Each entry below should be reproduced character for character.

-- start --

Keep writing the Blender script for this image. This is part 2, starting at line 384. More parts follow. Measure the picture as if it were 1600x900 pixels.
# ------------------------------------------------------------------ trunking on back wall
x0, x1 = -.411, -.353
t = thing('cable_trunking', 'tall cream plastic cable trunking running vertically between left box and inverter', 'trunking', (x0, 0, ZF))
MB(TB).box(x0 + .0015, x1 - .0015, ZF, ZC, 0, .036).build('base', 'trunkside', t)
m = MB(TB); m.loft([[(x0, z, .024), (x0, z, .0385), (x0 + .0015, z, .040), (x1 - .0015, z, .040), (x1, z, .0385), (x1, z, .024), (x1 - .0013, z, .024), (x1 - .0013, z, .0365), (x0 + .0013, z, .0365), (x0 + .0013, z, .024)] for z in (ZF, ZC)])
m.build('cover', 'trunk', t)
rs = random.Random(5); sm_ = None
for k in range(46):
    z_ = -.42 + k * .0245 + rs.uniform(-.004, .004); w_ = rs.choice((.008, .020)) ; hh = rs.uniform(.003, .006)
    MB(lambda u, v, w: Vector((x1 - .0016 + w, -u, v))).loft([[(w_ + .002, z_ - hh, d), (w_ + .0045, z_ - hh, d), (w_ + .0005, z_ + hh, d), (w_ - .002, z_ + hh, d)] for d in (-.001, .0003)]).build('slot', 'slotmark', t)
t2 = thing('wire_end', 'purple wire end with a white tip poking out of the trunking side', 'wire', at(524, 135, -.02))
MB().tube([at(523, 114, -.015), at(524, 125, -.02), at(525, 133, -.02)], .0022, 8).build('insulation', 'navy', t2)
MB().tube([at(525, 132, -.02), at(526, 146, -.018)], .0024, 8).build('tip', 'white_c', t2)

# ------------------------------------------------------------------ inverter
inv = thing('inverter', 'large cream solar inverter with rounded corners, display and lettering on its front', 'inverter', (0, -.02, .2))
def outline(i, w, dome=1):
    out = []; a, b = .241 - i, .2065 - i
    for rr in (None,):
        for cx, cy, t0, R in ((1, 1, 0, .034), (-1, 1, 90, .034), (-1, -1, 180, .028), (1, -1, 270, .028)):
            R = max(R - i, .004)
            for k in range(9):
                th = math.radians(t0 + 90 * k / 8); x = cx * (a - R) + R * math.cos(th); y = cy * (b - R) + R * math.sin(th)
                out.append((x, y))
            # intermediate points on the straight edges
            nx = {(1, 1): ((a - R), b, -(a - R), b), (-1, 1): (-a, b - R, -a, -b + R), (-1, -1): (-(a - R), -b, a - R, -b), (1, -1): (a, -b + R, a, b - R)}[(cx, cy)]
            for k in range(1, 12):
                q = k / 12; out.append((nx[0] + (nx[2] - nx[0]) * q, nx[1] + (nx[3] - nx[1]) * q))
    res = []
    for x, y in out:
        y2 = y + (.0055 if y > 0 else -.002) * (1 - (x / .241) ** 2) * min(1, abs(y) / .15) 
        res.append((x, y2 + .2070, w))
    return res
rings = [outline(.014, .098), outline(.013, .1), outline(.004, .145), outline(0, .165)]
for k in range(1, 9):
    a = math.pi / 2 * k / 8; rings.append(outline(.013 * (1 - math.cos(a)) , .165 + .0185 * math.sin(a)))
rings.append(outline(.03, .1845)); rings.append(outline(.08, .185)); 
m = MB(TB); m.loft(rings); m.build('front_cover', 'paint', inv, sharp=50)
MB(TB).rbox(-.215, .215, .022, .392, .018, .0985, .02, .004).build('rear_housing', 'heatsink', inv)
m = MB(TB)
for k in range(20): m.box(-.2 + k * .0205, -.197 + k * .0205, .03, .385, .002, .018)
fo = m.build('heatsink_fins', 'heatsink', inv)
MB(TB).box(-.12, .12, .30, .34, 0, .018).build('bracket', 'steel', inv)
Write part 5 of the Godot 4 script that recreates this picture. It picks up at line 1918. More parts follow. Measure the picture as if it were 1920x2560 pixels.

-- end --

• [Finished answer]:
Keep writing the Blender script for this image. This is part 2, starting at line 384. More parts follow. Measure the picture as if it were 1600x900 pixels.
# ------------------------------------------------------------------ trunking on back wall
x0, x1 = -.411, -.353
t = thing('cable_trunking', 'tall cream plastic cable trunking running vertically between left box and inverter', 'trunking', (x0, 0, ZF))
MB(TB).box(x0 + .0015, x1 - .0015, ZF, ZC, 0, .036).build('base', 'trunkside', t)
m = MB(TB); m.loft([[(x0, z, .024), (x0, z, .0385), (x0 + .0015, z, .040), (x1 - .0015, z, .040), (x1, z, .0385), (x1, z, .024), (x1 - .0013, z, .024), (x1 - .0013, z, .0365), (x0 + .0013, z, .0365), (x0 + .0013, z, .024)] for z in (ZF, ZC)])
m.build('cover', 'trunk', t)
rs = random.Random(5); sm_ = None
for k in range(46):
    z_ = -.42 + k * .0245 + rs.uniform(-.004, .004); w_ = rs.choice((.008, .020)) ; hh = rs.uniform(.003, .006)
    MB(lambda u, v, w: Vector((x1 - .0016 + w, -u, v))).loft([[(w_ + .002, z_ - hh, d), (w_ + .0045, z_ - hh, d), (w_ + .0005, z_ + hh, d), (w_ - .002, z_ + hh, d)] for d in (-.001, .0003)]).build('slot', 'slotmark', t)
t2 = thing('wire_end', 'purple wire end with a white tip poking out of the trunking side', 'wire', at(524, 135, -.02))
MB().tube([at(523, 114, -.015), at(524, 125, -.02), at(525, 133, -.02)], .0022, 8).build('insulation', 'navy', t2)
MB().tube([at(525, 132, -.02), at(526, 146, -.018)], .0024, 8).build('tip', 'white_c', t2)

# ------------------------------------------------------------------ inverter
inv = thing('inverter', 'large cream solar inverter with rounded corners, display and lettering on its front', 'inverter', (0, -.02, .2))
def outline(i, w, dome=1):
    out = []; a, b = .241 - i, .2065 - i
    for rr in (None,):
        for cx, cy, t0, R in ((1, 1, 0, .034), (-1, 1, 90, .034), (-1, -1, 180, .028), (1, -1, 270, .028)):
            R = max(R - i, .004)
            for k in range(9):
                th = math.radians(t0 + 90 * k / 8); x = cx * (a - R) + R * math.cos(th); y = cy * (b - R) + R * math.sin(th)
                out.append((x, y))
            # intermediate points on the straight edges
            nx = {(1, 1): ((a - R), b, -(a - R), b), (-1, 1): (-a, b - R, -a, -b + R), (-1, -1): (-(a - R), -b, a - R, -b), (1, -1): (a, -b + R, a, b - R)}[(cx, cy)]
            for k in range(1, 12):
                q = k / 12; out.append((nx[0] + (nx[2] - nx[0]) * q, nx[1] + (nx[3] - nx[1]) * q))
    res = []
    for x, y in out:
        y2 = y + (.0055 if y > 0 else -.002) * (1 - (x / .241) ** 2) * min(1, abs(y) / .15) 
        res.append((x, y2 + .2070, w))
    return res
rings = [outline(.014, .098), outline(.013, .1), outline(.004, .145), outline(0, .165)]
for k in range(1, 9):
    a = math.pi / 2 * k / 8; rings.append(outline(.013 * (1 - math.cos(a)) , .165 + .0185 * math.sin(a)))
rings.append(outline(.03, .1845)); rings.append(outline(.08, .185)); 
m = MB(TB); m.loft(rings); m.build('front_cover', 'paint', inv, sharp=50)
MB(TB).rbox(-.215, .215, .022, .392, .018, .0985, .02, .004).build('rear_housing', 'heatsink', inv)
m = MB(TB)
for k in range(20): m.box(-.2 + k * .0205, -.197 + k * .0205, .03, .385, .002, .018)
fo = m.build('heatsink_fins', 'heatsink', inv)
MB(TB).box(-.12, .12, .30, .34, 0, .018).build('bracket', 'steel', inv)
Write part 5 of the Godot 4 script that recreates this picture. It picks up at line 1918. More parts follow. Measure the picture as if it were 1920x2560 pixels.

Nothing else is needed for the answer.